4/27/08

Compost with the most

You know what I love? Worms. You know what worms love? Digesting organic material and making it into compost. Isn't that awesome? Worms are so great.



When I was a kid, we had a huge compost pile in the back yard (putting a bunch of organic crap in a pile and letting it sit and marinate over a period of years is called "passive composting"; we were big into "passive" I think, there in suburban New Jersey), and there was something so wild and exotic about it to a young me. It seemed like such a Dad thing.

Later, I dated someone whose family kept a small ventilated compost bin in their kitchen, filled with egg shells and banana peels—more recognizable everyday things than my childhood Mount Kilimantrasho ever had on it. It seemed like such a cool your-parents-used-to-be-hippies-didn't-they thing.

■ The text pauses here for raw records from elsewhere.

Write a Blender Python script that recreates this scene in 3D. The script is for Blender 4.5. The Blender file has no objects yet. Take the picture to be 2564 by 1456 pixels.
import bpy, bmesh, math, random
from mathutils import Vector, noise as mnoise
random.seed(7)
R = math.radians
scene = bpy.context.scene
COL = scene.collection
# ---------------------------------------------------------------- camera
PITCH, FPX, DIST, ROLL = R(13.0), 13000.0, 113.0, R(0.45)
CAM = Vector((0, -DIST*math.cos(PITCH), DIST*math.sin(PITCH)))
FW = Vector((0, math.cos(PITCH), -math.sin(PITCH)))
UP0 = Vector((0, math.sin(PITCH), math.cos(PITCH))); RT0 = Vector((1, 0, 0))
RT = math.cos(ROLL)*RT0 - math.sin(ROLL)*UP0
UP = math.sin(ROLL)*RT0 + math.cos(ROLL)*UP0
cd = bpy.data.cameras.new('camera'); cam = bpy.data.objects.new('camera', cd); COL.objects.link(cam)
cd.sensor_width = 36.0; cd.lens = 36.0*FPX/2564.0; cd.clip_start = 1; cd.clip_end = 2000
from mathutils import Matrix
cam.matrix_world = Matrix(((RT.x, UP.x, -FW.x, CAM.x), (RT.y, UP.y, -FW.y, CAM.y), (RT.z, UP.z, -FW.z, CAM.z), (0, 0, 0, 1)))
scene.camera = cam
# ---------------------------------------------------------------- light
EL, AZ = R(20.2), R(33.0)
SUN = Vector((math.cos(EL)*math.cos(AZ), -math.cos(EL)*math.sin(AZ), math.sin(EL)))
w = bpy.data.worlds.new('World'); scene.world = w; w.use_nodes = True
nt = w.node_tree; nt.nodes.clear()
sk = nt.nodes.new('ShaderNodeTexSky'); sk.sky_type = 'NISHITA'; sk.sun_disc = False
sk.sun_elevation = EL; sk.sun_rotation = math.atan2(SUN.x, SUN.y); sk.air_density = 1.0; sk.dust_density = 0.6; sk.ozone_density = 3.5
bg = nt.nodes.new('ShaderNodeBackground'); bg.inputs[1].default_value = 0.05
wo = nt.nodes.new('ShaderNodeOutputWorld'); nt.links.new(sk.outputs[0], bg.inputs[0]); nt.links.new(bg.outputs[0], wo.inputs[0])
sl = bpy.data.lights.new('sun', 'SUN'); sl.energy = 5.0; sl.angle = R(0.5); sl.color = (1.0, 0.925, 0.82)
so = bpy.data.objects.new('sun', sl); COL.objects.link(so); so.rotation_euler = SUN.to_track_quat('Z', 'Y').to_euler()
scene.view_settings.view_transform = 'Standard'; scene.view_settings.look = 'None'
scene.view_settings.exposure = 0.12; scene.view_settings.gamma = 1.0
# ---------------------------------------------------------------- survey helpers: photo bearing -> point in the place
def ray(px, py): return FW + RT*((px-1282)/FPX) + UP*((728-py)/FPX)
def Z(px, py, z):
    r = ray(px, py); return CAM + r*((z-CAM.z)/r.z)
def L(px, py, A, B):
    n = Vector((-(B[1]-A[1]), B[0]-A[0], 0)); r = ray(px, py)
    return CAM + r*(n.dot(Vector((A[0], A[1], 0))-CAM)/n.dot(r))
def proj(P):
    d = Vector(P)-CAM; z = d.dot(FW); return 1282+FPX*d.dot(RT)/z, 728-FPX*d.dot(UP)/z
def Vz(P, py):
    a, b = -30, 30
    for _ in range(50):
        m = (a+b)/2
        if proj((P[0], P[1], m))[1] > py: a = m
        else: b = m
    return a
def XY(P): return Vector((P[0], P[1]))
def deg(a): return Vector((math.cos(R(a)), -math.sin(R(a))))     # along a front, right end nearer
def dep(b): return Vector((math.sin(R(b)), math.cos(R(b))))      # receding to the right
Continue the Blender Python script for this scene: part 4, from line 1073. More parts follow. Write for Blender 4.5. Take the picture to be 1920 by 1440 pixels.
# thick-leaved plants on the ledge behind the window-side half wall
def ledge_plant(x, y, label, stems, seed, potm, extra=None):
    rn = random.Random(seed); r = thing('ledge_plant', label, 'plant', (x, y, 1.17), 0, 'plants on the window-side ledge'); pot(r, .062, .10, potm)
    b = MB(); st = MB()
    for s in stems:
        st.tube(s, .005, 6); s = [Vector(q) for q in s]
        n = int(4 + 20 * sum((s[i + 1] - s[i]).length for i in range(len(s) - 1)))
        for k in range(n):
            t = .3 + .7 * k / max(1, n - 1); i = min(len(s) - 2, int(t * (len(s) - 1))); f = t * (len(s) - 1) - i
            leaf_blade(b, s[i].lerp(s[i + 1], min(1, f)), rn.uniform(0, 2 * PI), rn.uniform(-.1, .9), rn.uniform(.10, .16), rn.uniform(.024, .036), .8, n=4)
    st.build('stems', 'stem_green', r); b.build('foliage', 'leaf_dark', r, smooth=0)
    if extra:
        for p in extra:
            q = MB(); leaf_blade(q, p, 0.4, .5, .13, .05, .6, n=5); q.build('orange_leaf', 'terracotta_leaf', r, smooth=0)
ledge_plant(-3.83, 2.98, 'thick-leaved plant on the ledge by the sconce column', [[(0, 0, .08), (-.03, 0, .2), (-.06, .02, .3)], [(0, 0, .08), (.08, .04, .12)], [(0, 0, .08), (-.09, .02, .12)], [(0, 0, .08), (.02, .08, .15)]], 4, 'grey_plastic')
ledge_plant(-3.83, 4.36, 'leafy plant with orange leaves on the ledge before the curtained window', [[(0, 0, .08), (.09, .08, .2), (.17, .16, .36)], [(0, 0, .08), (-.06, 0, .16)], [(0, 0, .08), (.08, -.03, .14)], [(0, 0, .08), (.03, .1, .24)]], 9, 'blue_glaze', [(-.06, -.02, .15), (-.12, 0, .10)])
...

Personally, I haven't kept compost myself since I reached double digits, even though I know its benefits outweigh its relative inconvenience (and I fully cop to this "relative inconvenience" being a BS excuse, since most major cities are actively making it easier and easier for individuals to manage their waste effectively). Recycling, reusing and reducing has always seemed like a more easily achieved sort of lifestyle, and one my husband and I actively maintain. But surely there must be more we can do…

And then Joe started a composting program, and my eyes were really opened.

When I first heard about the plan, I was skeptical for sure; how can already-overwhelmed baristas in a busy shop be expected to effectively and efficiently compost roughly 75% of a day's basic rubbish output? But it is as natural as though we had been doing it for years, and after a few times of having to fish Post-it notes out of the compost bin, even I got the hang of it.

Commercial composting can be so amazing, especially in an industry that naturally produces so much organic waste. Not only is composting coffee grounds and foodstuffs in one large, wheeled container that gets emptied nearly nightly by a professional crew vastly better for the environment than tossing roughly 200lbs of plastic-bagged trash every evening, but it also makes the actual rubbish so much more manageable and less messy. Win-win!

Here is some more information about composting on a small scale in New York, and how the Department of Sanitation can help residents be more earth-aware.

On the topic of the environment, get a load of these little beauties:


Available for purchase here, $20. (NB: back-ordered until mid May)

(Also, I'd like to say that I never, ever recommend doing a Google Image Search for "worm," even when writing a blog post about composting. The results are profoundly unpleasant.)